VATICAN CITY (RNS) After 78 years of broadcasting the pope’s message around the world, Vatican Radio is to break with tradition and take paid commercials for the first time.
The move to mix jingles and advertising with religious programming will help balance the books at the station, which employs 500 people, broadcasts in 47 languages and costs more than $27 million a year to run.
But officials insisted only “ideologically” sound ads will be broadcast after first being filtered by an Italian communications firm that specializes in advertising through Catholic media.
“It is important to help Vatican Radio be present around the world and to spread the voice of the holy father,” said Monsignor Renato Boccardo, secretary general of the Vatican City state administration.

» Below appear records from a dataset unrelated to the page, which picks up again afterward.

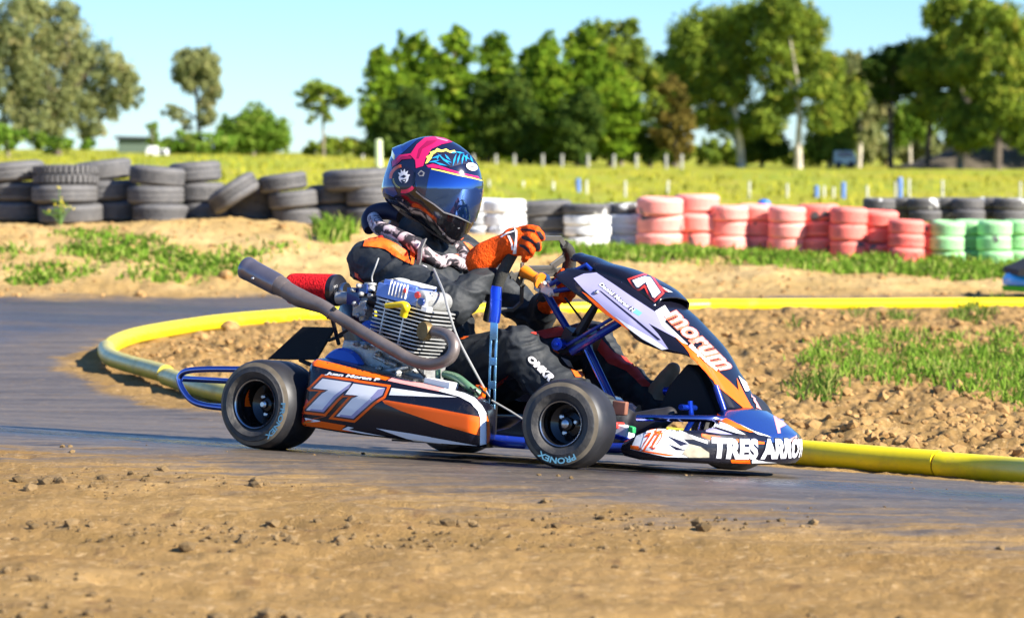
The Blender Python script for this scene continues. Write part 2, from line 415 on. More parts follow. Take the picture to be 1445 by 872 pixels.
def big_clod(px,py,r,label,sq=.8):
    p=ghit(px,py); mb=MB(); rg=random.Random(int(px)); b=bmesh.new(); bmesh.ops.create_icosphere(b,subdivisions=3,radius=1)
    for v in b.verts:
        q=v.co.copy(); q*=1+.35*noise.noise(q*1.2+Vector((px,0,0)))+.12*noise.noise(q*4); v.co=Vector((q.x,q.y,q.z*sq))*r
    me=bpy.data.meshes.new('soil_clod'); b.to_mesh(me); b.free(); me.materials.append(SOIL_CLOD); o=bpy.data.objects.new('soil_clod',me); COL.objects.link(o)
    o.location=(p.x,p.y,zs(p.x,p.y)+r*.45); tag(o,label,'clod')
big_clod(283,487,.05,'pale soil clod the size of a fist inside the bend of the pipe kerb')
big_clod(325,470,.055,'dark soil clod lying behind the pale clod in the pipe bend')
big_clod(318,392,.055,'small pale stone on the bank left of the exhaust end')
big_clod(46,309,.07,'round tan stone at the foot of the leftmost tyre stack')
big_clod(300,440,.03,'little crumb of earth on the far track') if False else None

# ------------------------------------------------------------------ yellow pipes
PIPE_Y=pm('pipe_yellow',(.92,.74,.008),.40,var=.10,vscale=3,dirt=.20,dscale=5,dcol=(.30,.21,.09),bump=.08,bscale=25)
PIPE_SH=pm('pipe_yellow_shade',(.55,.46,.06),.33,var=.25,vscale=5,dirt=.35,dscale=6,dcol=(.22,.19,.12),bump=.1,bscale=25)  # yellow dulled: shade and sky reflection put into the colour
JOINT=pm('pipe_joint',(.30,.12,.04),.7,var=.3,dirt=.4)
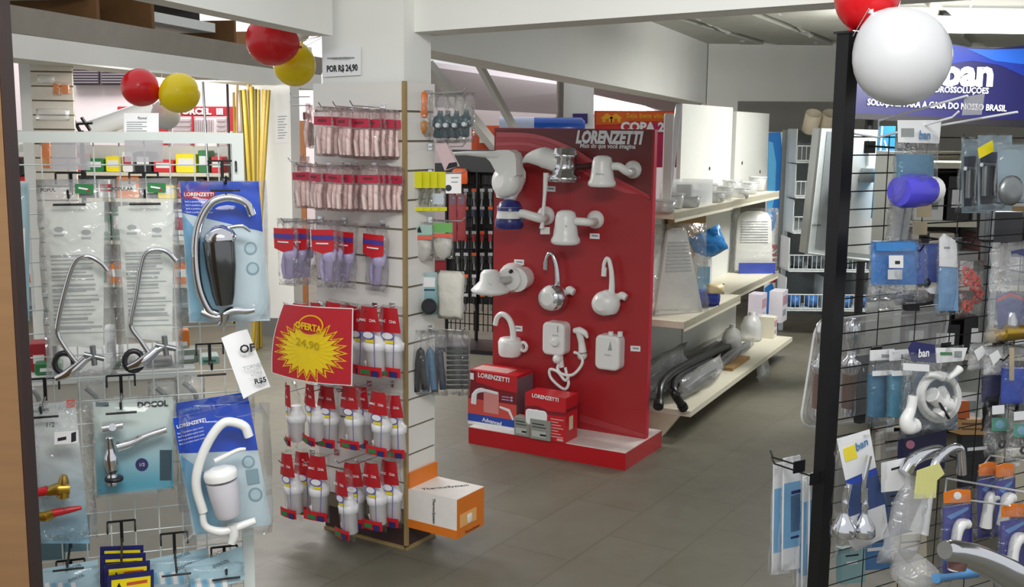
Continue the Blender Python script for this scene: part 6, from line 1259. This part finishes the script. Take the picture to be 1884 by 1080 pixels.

“But Vatican Radio will have the final word on accepting commercials or not.”
The advertising initiative follows the Vatican’s recent decision to increase its staff retirement age by two years to help make ends meet.
The Rev. Federico Lombardi, the head of Vatican Radio and the Vatican’s chief spokesman, said that “tens of thousands of euros” would be earned during a summer trial run, when ads from Italian energy company Enel will be run in five languages.
“That is a nominal start up figure and no guide to an eventual revenue stream,” added one official.
“We have four other names in the bag right now, depending on the results of the Enel experiment,” Vatican Radio English section head Sean Lovett said.
In the past, Vatican Radio has run limited transmissions on short wave. Now that it broadcasts 24 hours a day on FM in much of Italy, as well as on the Internet, advertising is a more practical proposition, said Lombardi.
“This programming, with an increasingly stable public, is naturally a place where publicity can more logically be inserted,” he said.
Global audience figures for radio programming are unavailable, said Lovett, since Vatican Radio is rebroadcast by thousands of local radio stations around the world.